Ceaser argued that most arguments for an exceptional role for America have not been religious. Of course, the Puritans and others did suppose America had been divinely chosen for special purposes. However, most accounts of American exceptionalism offered throughout America’s political history don’t rely on claims of a special appointment by God; religious arguments have had a smaller role than most suppose in shaping the notion of a special American mission, Ceaser explained.

Throughout America’s past, the notion of an exceptional place for America on the world stage has been championed by secular thinkers. To pick but two important examples: Thomas Jefferson -- who excised all Jesus’ miracles from his own version of the New Testament -- argued that America had a special role in history by leading the world in the establishment of a political community based on the rights of man. George Bancroft, the nineteenth-century statesman and historian, articulated a highly influential theory of progressive improvement of society in his History of the United States that explained America’s special place as the world’s most advanced democracy. As Ceaser writes, Bancroft’s secular account of America’s special role is an important intellectual source for views in the Democratic Party today.

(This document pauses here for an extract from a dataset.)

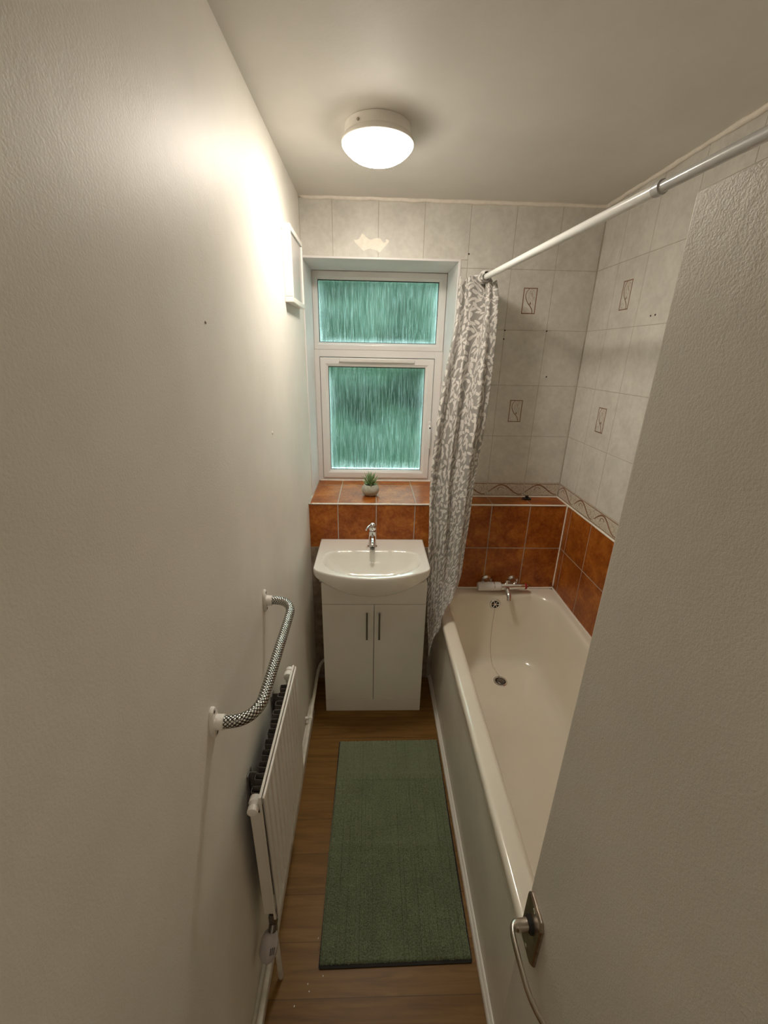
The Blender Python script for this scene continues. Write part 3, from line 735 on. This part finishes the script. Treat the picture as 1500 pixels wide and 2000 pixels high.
bm = BM(); lathe(bm, (.325, 1.72, .8085), (0, 0, 1), [(0, .022), (.004, .022), (.006, .019), (.006, .016), (.0045, .015)], 28); obj('waste_ring', bm, M_CHROME, bas, smooth=True, angle=40)

# mono basin tap
tap = thing('basin_tap', 'chrome single-lever mixer tap standing on the basin deck', 'tap', (.325, 1.895, ZBAS))
bm = BM(); lathe(bm, (.325, 1.895, ZBAS), (0, 0, 1), [(0, .024), (.003, .0245), (.006, .022), (.010, .0205), (.045, .0185), (.075, .0180), (.088, .0185), (.092, .0175)], 36); obj('tap_body', bm, M_CHROME, tap, smooth=True, angle=45)
bm = BM(); P = smooth_path([(.325, 1.890, ZBAS+.050), (.325, 1.865, ZBAS+.060), (.325, 1.835, ZBAS+.058), (.325, 1.806, ZBAS+.050), (.325, 1.796, ZBAS+.040)], 6)
rings = []
for i, p in enumerate(P):
    t = (P[min(i+1, len(P)-1)]-P[max(i-1, 0)]).normalized(); a = Vector((1, 0, 0)); b_ = t.cross(a); k = i/(len(P)-1)
    rings.append([p + a*(.0150-.003*k)*math.cos(q) + b_*(.0130-.003*k)*math.sin(q) for q in [2*math.pi*j/20 for j in range(20)]])
loft(bm, rings); obj('spout', bm, M_CHROME, tap, smooth=True, angle=50)
bm = BM(); lathe(bm, (.325, 1.796, ZBAS+.041), (0, 0, -1), [(0, .0108), (.010, .0108), (.0105, .0085), (.009, .0082)], 20); obj('aerator', bm, M_STEEL, tap, smooth=True, angle=40)
bm = BM(); lathe(bm, (.325, 1.895, ZBAS+.093), (0, -.06, 1), [(0, .0175), (.002, .0192), (.018, .0190), (.028, .0165), (.034, .010), (.036, .003)], 32); tl_ = obj('lever_cap', bm, M_CHROME, tap, smooth=True, angle=50)
bm = BM(); tube(bm, [(.322, 1.888, ZBAS+.116), (.312, 1.872, ZBAS+.122), (.300, 1.850, ZBAS+.118), (.294, 1.838, ZBAS+.112)], lambda t: .0062-.0022*t, n=12); obj('lever', bm, M_CHROME, tl_, smooth=True)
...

We thus can defend an account of America’s exceptional character without religious presuppositions -- and we don’t need to be embarrassed by charges that defending America’s exceptional character is to slip “God talk” into political discourse.

America is an exceptional country -- not merely a statistical outlier, but a country with a special character and exceptional virtues.  Not least among those virtues is the generous, philanthropic disposition of her citizens. Remembering America’s exceptional character is fitting for this upcoming Memorial Day weekend -- and for the debates between now and November.